* Exercise objective
Your task is to quote the listing below exactly, beginning with its first line and ending on the line bearing "from mathutils import Vector, Matrix, noise".
** START OF Provided data **
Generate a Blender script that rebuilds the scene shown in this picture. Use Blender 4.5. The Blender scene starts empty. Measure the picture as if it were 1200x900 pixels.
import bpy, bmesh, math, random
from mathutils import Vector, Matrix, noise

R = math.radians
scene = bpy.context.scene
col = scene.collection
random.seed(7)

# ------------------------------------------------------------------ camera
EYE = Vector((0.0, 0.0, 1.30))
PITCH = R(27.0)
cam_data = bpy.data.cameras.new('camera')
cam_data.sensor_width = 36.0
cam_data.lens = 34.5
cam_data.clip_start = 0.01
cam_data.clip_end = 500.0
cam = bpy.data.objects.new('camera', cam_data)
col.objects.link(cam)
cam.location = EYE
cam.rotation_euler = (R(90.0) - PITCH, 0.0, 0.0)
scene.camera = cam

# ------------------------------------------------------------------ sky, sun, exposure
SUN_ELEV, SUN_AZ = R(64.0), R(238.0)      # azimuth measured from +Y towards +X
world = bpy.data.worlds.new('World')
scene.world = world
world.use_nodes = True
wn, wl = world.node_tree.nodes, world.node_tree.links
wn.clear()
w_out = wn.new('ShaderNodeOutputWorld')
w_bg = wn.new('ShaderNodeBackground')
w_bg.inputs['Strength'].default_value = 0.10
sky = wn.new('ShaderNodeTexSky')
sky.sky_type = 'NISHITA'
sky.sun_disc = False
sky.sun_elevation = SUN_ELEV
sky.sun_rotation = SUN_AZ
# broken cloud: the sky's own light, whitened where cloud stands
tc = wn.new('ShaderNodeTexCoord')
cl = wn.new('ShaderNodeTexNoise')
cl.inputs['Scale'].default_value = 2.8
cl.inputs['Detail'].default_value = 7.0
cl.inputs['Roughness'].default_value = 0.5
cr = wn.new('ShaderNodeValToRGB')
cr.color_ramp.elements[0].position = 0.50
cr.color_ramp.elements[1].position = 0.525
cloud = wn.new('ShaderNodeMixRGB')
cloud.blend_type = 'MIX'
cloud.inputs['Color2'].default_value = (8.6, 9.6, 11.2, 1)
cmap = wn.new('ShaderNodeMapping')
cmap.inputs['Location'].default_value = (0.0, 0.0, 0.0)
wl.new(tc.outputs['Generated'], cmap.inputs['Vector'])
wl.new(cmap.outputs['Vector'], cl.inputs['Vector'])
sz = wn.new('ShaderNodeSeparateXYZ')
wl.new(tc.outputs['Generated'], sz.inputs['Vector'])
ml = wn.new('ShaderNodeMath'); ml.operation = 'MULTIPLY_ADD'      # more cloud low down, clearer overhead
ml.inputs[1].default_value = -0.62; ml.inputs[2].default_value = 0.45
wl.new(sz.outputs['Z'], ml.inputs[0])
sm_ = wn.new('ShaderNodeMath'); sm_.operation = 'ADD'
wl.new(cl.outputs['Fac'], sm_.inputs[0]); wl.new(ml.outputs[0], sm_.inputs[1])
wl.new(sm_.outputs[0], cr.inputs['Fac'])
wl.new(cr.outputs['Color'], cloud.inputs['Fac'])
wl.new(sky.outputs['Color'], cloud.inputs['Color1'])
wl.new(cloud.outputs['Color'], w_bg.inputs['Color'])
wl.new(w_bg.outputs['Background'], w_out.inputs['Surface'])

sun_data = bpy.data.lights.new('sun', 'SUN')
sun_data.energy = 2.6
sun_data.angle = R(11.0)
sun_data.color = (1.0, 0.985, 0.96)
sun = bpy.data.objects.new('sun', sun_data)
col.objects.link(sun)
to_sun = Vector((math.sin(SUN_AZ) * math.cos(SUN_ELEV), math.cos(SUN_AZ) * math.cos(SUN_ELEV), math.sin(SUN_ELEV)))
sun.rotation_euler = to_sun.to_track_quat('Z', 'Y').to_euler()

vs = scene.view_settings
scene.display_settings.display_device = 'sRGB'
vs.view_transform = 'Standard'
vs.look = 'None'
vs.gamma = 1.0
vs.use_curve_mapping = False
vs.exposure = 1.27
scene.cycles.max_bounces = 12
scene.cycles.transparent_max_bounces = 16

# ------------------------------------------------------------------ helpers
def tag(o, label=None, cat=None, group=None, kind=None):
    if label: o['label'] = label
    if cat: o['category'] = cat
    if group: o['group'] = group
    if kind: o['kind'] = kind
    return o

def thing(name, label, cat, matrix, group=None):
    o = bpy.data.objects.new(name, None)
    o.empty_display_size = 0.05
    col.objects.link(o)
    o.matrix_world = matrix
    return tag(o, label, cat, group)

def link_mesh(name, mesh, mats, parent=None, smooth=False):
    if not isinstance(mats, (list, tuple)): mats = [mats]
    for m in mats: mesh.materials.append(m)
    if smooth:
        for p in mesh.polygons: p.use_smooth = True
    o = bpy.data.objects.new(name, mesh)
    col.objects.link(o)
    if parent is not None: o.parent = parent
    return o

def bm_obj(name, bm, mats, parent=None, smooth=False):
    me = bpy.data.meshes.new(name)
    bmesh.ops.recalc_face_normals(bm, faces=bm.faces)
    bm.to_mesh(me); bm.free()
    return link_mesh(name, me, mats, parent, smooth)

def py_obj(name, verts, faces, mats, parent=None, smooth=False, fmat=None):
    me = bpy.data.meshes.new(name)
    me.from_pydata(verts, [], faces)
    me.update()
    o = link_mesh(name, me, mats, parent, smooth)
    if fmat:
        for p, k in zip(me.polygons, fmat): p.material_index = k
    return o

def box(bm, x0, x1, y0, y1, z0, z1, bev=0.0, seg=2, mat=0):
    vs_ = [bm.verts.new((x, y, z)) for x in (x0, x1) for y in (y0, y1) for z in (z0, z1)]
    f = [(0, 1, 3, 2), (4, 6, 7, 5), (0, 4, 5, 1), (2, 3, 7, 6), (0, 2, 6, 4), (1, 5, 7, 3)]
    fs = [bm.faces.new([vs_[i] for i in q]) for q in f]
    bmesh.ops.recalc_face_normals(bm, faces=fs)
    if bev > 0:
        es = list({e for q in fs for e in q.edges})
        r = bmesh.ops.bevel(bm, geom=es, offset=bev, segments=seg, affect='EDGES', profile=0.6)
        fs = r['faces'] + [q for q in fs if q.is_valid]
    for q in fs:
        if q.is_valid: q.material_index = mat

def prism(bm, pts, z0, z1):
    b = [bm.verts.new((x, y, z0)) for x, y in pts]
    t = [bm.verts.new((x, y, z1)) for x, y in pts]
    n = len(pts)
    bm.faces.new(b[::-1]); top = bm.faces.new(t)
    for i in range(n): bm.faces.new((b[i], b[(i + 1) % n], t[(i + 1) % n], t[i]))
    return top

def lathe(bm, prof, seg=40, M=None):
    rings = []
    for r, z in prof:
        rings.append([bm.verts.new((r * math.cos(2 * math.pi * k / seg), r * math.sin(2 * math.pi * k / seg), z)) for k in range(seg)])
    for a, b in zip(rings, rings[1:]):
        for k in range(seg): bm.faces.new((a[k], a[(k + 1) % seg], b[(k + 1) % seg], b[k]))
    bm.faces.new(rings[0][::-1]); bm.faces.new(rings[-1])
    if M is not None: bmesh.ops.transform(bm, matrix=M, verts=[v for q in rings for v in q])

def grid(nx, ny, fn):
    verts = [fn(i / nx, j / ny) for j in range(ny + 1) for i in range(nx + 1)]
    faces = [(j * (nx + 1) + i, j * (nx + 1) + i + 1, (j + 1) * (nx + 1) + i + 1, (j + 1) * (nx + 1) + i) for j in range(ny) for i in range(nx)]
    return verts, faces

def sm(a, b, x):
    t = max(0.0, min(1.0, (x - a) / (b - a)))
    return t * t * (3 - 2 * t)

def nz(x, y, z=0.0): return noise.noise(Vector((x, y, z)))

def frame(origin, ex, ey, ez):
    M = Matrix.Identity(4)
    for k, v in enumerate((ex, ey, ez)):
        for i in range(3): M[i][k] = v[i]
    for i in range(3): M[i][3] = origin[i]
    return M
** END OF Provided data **
* Written solution
Generate a Blender script that rebuilds the scene shown in this picture. Use Blender 4.5. The Blender scene starts empty. Measure the picture as if it were 1200x900 pixels.
import bpy, bmesh, math, random
from mathutils import Vector, Matrix, noise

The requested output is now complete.